In line with today’s consumer’s embrace of quality as a priority, Minister Strachan said in addressing the meeting: “I believe that the development of these labeling standards will begin to ease the concerns of consumers who strongly believe they have the right to know what their food and non-food products contain and also restore confidence and transparency to the Bahamian consumer and to the Bahamian food system at large.
“In a free market economy such as ours, Bahamian consumers need to be able to make informed, educated choices about what to buy. The adoption of these labeling standards will undoubtedly begin to provide Bahamians with information to make these informed decisions about the products they purchase for personal, religious, moral, cultural, social, ethical, health, environmental and economic reasons. So we appreciate the time you have taken to engage in these discussions today and to become involved in the adoption of these labeling standards we have proposed.”
Minister Strachan said she was elated at the strides made in establishing the Bureau of Standards since January of 2015 when she became the new Minister of Financial Services.
Recent developments include: the new administration facility for the Bureau of Standards and Quality located at the Source River Centre, 1000 Bacardi Road, where standards development technical committee meetings and trainings are held; appointment of a Director for the Bureau of Standards and an appointed Standards Council; 11 staff members hired to assist with the work of the BBSQ, some of whom are technical officers in the natural and applied sciences.

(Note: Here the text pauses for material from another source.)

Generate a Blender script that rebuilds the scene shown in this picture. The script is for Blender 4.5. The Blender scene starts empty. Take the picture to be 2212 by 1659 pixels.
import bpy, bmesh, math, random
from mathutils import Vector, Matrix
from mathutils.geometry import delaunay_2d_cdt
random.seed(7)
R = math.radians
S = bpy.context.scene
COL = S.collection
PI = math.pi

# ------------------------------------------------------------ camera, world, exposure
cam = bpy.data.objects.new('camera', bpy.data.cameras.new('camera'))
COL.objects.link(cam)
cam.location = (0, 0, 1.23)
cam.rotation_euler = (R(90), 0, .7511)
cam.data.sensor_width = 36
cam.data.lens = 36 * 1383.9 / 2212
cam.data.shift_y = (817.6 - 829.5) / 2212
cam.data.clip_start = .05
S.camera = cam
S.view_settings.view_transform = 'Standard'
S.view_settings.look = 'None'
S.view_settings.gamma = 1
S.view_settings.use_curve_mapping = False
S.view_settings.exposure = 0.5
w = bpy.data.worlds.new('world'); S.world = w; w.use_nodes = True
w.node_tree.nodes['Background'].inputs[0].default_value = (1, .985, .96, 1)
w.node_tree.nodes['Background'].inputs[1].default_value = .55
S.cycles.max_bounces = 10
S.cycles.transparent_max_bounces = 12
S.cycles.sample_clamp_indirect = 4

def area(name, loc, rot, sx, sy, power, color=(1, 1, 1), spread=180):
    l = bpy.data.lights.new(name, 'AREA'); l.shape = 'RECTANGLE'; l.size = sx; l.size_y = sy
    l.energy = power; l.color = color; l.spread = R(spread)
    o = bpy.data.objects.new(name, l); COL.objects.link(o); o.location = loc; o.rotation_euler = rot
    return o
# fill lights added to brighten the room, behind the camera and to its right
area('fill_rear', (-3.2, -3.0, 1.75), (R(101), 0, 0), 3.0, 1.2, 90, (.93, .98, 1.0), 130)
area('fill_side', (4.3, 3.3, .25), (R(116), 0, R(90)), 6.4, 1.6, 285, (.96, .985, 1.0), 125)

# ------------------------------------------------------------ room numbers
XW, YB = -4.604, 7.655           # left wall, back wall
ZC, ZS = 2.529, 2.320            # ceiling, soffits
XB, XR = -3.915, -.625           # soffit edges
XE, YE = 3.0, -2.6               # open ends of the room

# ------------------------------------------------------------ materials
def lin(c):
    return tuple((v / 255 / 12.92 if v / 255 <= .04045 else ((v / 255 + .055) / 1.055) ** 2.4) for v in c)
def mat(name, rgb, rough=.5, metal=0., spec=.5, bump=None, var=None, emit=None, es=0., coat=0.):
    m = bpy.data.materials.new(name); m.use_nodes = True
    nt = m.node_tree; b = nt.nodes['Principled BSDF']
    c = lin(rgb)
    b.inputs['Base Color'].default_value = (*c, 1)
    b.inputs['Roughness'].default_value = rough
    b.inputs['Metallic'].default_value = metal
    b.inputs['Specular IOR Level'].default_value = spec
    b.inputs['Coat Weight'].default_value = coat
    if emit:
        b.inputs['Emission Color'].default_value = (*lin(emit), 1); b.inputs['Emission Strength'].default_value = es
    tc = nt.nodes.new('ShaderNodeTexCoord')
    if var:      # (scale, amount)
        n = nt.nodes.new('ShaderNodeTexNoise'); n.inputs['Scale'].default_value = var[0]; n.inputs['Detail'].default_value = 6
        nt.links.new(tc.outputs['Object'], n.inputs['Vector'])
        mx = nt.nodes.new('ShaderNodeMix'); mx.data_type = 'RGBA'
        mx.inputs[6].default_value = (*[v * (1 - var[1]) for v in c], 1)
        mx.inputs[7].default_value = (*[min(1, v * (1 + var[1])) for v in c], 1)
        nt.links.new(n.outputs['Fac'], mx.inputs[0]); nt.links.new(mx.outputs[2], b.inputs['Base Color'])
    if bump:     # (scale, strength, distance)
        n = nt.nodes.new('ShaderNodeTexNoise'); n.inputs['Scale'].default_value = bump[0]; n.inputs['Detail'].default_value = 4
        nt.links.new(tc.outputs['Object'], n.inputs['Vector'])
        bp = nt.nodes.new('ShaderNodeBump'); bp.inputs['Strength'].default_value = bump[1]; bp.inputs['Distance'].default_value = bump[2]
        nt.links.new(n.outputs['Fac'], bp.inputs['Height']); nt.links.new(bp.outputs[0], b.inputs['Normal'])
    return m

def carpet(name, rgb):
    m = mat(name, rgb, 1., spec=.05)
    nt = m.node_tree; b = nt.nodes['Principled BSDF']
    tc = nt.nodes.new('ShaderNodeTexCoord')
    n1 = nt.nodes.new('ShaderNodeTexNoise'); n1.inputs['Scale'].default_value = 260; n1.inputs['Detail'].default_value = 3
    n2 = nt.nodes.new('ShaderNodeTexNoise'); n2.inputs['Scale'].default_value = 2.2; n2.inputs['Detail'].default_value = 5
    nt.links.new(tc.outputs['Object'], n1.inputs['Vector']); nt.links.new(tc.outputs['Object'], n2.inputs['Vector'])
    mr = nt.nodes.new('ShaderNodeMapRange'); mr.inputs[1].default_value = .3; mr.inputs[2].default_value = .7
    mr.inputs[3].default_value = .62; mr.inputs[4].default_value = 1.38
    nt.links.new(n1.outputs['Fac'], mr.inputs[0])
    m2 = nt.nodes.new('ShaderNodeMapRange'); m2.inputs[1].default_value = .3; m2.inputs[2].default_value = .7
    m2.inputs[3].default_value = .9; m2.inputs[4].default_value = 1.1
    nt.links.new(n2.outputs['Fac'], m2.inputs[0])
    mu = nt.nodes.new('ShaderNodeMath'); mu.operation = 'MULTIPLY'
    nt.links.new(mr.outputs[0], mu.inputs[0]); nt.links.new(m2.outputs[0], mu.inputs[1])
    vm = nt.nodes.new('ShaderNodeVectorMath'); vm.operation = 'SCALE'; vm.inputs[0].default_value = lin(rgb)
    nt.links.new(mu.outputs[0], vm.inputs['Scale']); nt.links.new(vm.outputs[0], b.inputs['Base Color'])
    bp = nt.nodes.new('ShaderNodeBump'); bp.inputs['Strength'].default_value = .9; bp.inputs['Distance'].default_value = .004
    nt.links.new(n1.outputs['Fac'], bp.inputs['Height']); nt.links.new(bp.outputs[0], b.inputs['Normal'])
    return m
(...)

Minister Strachan noted “we are moving in the forward and upward direction towards accession to World Trade Organization and Technical Barriers to Trade Agreements and their obligations; and also alignment with international code of good practice in relations to a standards and metrology regime. Only if and when these requirements of a quality infrastructure are met, are international commodity trading and exchange of services possible.”